** Begin Raw records **

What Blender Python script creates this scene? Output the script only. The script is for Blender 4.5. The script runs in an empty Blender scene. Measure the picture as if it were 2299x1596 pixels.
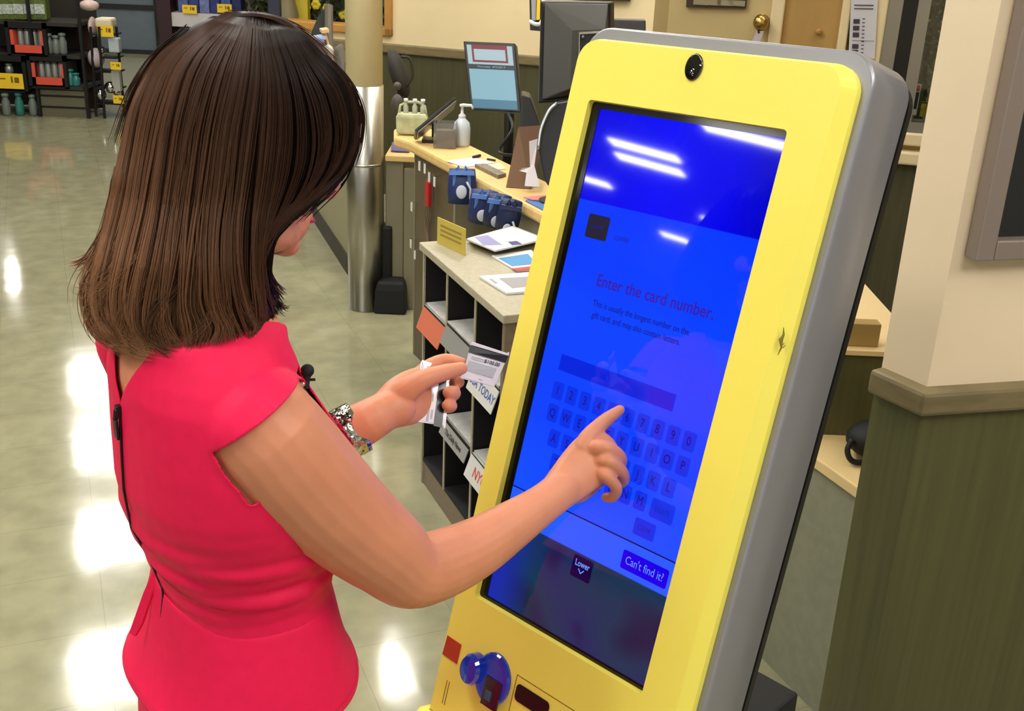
import bpy, bmesh, math, random
import numpy as np
from mathutils import Vector, Matrix
random.seed(7); rng = np.random.default_rng(7)
SC = bpy.context.scene
# ------------------------------------------------------------------ camera
F = 2500.0; CX, CY = 1149.5, 798.0; CH = 1.85
_N = np.array([-270/F, 6300/F, 1.0]); _N /= np.linalg.norm(_N)
_f = np.array([0, 0, 1.0]) - _N*_N[2]; _f /= np.linalg.norm(_f)
_r = np.cross(_N, _f)
R = np.stack([_r, _f, -_N])
CAM = np.array([0, 0, CH])
cd = bpy.data.cameras.new('camera'); cam = bpy.data.objects.new('camera', cd); SC.collection.objects.link(cam)
cd.sensor_width = 36; cd.lens = F/2299*36; cd.clip_start = .05; cd.clip_end = 100
Mx = Matrix.Identity(4)
for i in range(3):
    Mx[i][0] = R[i, 0]; Mx[i][1] = -R[i, 1]; Mx[i][2] = -R[i, 2]; Mx[i][3] = CAM[i]
cam.matrix_world = Mx; SC.camera = cam
# ------------------------------------------------------------------ world, exposure
SC.view_settings.view_transform = 'Standard'
try: SC.view_settings.look = 'None'
except Exception: pass
SC.view_settings.gamma = 1; SC.view_settings.exposure = 0.0
SC.view_settings.use_curve_mapping = False
W = bpy.data.worlds.new('store_air'); SC.world = W; W.use_nodes = True
W.node_tree.nodes['Background'].inputs[0].default_value = (.9, .88, .82, 1)
W.node_tree.nodes['Background'].inputs[1].default_value = .6
LAMP = 28.5
# ------------------------------------------------------------------ geometry helpers
def lin(c):
    return tuple(((v/255)/12.92 if v/255 <= .04045 else ((v/255+.055)/1.055)**2.4) for v in c)
def nrm(v): v = np.asarray(v, float); return v/np.linalg.norm(v)
def ray(x, y): return nrm(R @ np.array([(x-CX)/F, (y-CY)/F, 1.0]))
def P(x, y, D): return CAM + R @ (np.array([(x-CX)/F, (y-CY)/F, 1.0])*D)     # pixel at depth D
def Z(x, y, z): d = ray(x, y); return CAM + d*(z-CH)/d[2]                     # pixel on height z
def PL(x, y, p0, n):                                                           # pixel on a plane
    d = ray(x, y); n = np.asarray(n, float); return CAM + d*(((np.asarray(p0)-CAM)@n)/(d@n))
class MB:
    def __init__(s): s.v = []; s.f = []; s.m = []; s.mi = 0
    def add(s, vs, fs):
        b = len(s.v); s.v += [tuple(map(float, p)) for p in vs]
        for q in fs: s.f.append([b+i for i in q]); s.m.append(s.mi)
        return s
    def box(s, c, h, ax=None):
        ax = np.eye(3) if ax is None else np.asarray(ax, float); c = np.asarray(c, float)
        vs = [c + ax[0]*h[0]*i + ax[1]*h[1]*j + ax[2]*h[2]*k for i in (-1, 1) for j in (-1, 1) for k in (-1, 1)]
        return s.add(vs, [(0,1,3,2),(4,6,7,5),(0,4,5,1),(2,3,7,6),(0,2,6,4),(1,5,7,3)])
    def bb(s, p, q): p = np.array(p, float); q = np.array(q, float); return s.box((p+q)/2, (q-p)/2)
    def prism(s, poly, off):                       # polygon (3D points) swept by off
        n = len(poly); off = np.asarray(off, float); a = [np.asarray(p, float) for p in poly]
        return s.add(a+[p+off for p in a], [tuple(range(n))[::-1], tuple(range(n, 2*n))]+[(i, (i+1) % n, n+(i+1) % n, n+i) for i in range(n)])
    def rings(s, rs, cap=True, close=True):
        n = len(rs[0]); vs = [p for r in rs for p in r]; fs = []
        for k in range(len(rs)-1):
            for i in range(n if close else n-1):
                j = (i+1) % n; fs.append((k*n+i, k*n+j, (k+1)*n+j, (k+1)*n+i))
        if cap: fs += [tuple(range(n))[::-1], tuple(range((len(rs)-1)*n, len(rs)*n))]
        return s.add(vs, fs)
    def tube(s, pts, rad, n=10, cap=True, flat=None, axis=None, dome=False):
        pts = [np.asarray(p, float) for p in pts]
        rad = list(rad) if hasattr(rad, '__len__') else [rad]*len(pts)
        fl = flat if flat is not None else [1.0]*len(pts)
        if dome:
            d0 = nrm(pts[0]-pts[1]); d1 = nrm(pts[-1]-pts[-2]); r0, r1 = rad[0], rad[-1]; a, b, c = [], [], []
            for t in (1.0, .92, .7, .4): a.append(pts[0]+d0*r0*t*.98); b.append(r0*math.sqrt(max(1-t*t, 0))+1e-5); c.append(fl[0])
            A, B, C2 = [], [], []
            for t in (.4, .7, .92, 1.0): A.append(pts[-1]+d1*r1*t*.98); B.append(r1*math.sqrt(max(1-t*t, 0))+1e-5); C2.append(fl[-1])
            pts = a+pts+A; rad = b+rad+B; fl = c+list(fl)+C2
        rs = []; up = None
        for i, p in enumerate(pts):
            t = nrm(pts[min(i+1, len(pts)-1)]-pts[max(i-1, 0)])
            if axis is not None: up = np.asarray(axis, float)
            elif up is None: up = np.array([0, 0, 1.0]) if abs(t[2]) < .9 else np.array([1.0, 0, 0])
            x = nrm(up - t*(up@t)); y = np.cross(t, x); up = x
            rs.append([p + x*rad[i]*math.cos(a) + y*rad[i]*fl[i]*math.sin(a) for a in np.linspace(0, 2*math.pi, n, endpoint=False)])
        return s.rings(rs, cap)
    def lathe(s, c, prof, n=24, ax=None):
        ax = np.eye(3) if ax is None else np.asarray(ax, float); c = np.asarray(c, float)
        return s.rings([[c+ax[0]*r*math.cos(a)+ax[1]*r*math.sin(a)+ax[2]*z for a in np.linspace(0, 2*math.pi, n, endpoint=False)] for r, z in prof])
    def sphere(s, c, r, n=14, ax=None):
        r = np.array([r]*3 if np.isscalar(r) else r); ax = np.eye(3) if ax is None else np.asarray(ax, float); c = np.asarray(c, float)
        return s.rings([[c+ax[0]*r[0]*math.sin(t)*math.cos(a)+ax[1]*r[1]*math.sin(t)*math.sin(a)+ax[2]*r[2]*math.cos(t)
                 for a in np.linspace(0, 2*math.pi, n, endpoint=False)] for t in np.linspace(.03, math.pi-.03, n//2+2)])
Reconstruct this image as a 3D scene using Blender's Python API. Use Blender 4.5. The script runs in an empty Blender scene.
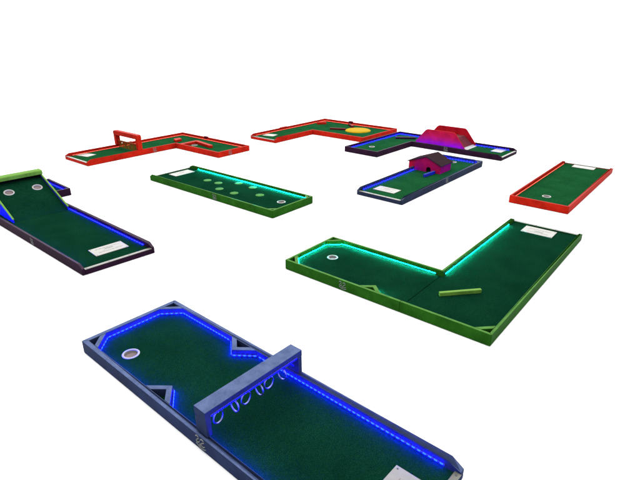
import bpy, bmesh, math, random
from mathutils import Vector, Matrix
random.seed(4)
C = bpy.context.scene.collection
R = math.radians
RT = 0.100      # rail top
TZ = 0.045      # turf surface
TH = 0.036      # rail board thickness

# ------------------------------------------------------------------ materials
def new_mat(name):
    m = bpy.data.materials.new(name); m.use_nodes = True
    nt = m.node_tree; nt.nodes.clear()
    out = nt.nodes.new('ShaderNodeOutputMaterial')
    return m, nt, out

def principled(nt, out, rough=.5, spec=.5):
    b = nt.nodes.new('ShaderNodeBsdfPrincipled')
    b.inputs['Roughness'].default_value = rough
    b.inputs['Specular IOR Level'].default_value = spec
    nt.links.new(b.outputs[0], out.inputs['Surface'])
    return b

def noise(nt, scale, detail=3, rough=.6, vec=None):
    n = nt.nodes.new('ShaderNodeTexNoise')
    n.inputs['Scale'].default_value = scale
    n.inputs['Detail'].default_value = detail
    n.inputs['Roughness'].default_value = rough
    if vec: nt.links.new(vec, n.inputs['Vector'])
    return n

def ramp(nt, fac, stops):
    r = nt.nodes.new('ShaderNodeValToRGB')
    e = r.color_ramp.elements
    while len(e) < len(stops): e.new(.5)
    for k, (p, c) in zip(e, stops):
        k.position = p; k.color = (*c, 1)
    nt.links.new(fac, r.inputs[0])
    return r

def scl(c, k): return tuple(x * k for x in c)
def mix3(a, b, t): return tuple(x * (1 - t) + y * t for x, y in zip(a, b))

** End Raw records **

- What to do:
In the data above, find the line with "Reconstruct this image" and repeat it and every line after it through the end, exactly; leave the pictures out.

- Full response:
Reconstruct this image as a 3D scene using Blender's Python API. Use Blender 4.5. The script runs in an empty Blender scene.
import bpy, bmesh, math, random
from mathutils import Vector, Matrix
random.seed(4)
C = bpy.context.scene.collection
R = math.radians
RT = 0.100      # rail top
TZ = 0.045      # turf surface
TH = 0.036      # rail board thickness

# ------------------------------------------------------------------ materials
def new_mat(name):
    m = bpy.data.materials.new(name); m.use_nodes = True
    nt = m.node_tree; nt.nodes.clear()
    out = nt.nodes.new('ShaderNodeOutputMaterial')
    return m, nt, out

def principled(nt, out, rough=.5, spec=.5):
    b = nt.nodes.new('ShaderNodeBsdfPrincipled')
    b.inputs['Roughness'].default_value = rough
    b.inputs['Specular IOR Level'].default_value = spec
    nt.links.new(b.outputs[0], out.inputs['Surface'])
    return b

def noise(nt, scale, detail=3, rough=.6, vec=None):
    n = nt.nodes.new('ShaderNodeTexNoise')
    n.inputs['Scale'].default_value = scale
    n.inputs['Detail'].default_value = detail
    n.inputs['Roughness'].default_value = rough
    if vec: nt.links.new(vec, n.inputs['Vector'])
    return n

def ramp(nt, fac, stops):
    r = nt.nodes.new('ShaderNodeValToRGB')
    e = r.color_ramp.elements
    while len(e) < len(stops): e.new(.5)
    for k, (p, c) in zip(e, stops):
        k.position = p; k.color = (*c, 1)
    nt.links.new(fac, r.inputs[0])
    return r

def scl(c, k): return tuple(x * k for x in c)
def mix3(a, b, t): return tuple(x * (1 - t) + y * t for x, y in zip(a, b))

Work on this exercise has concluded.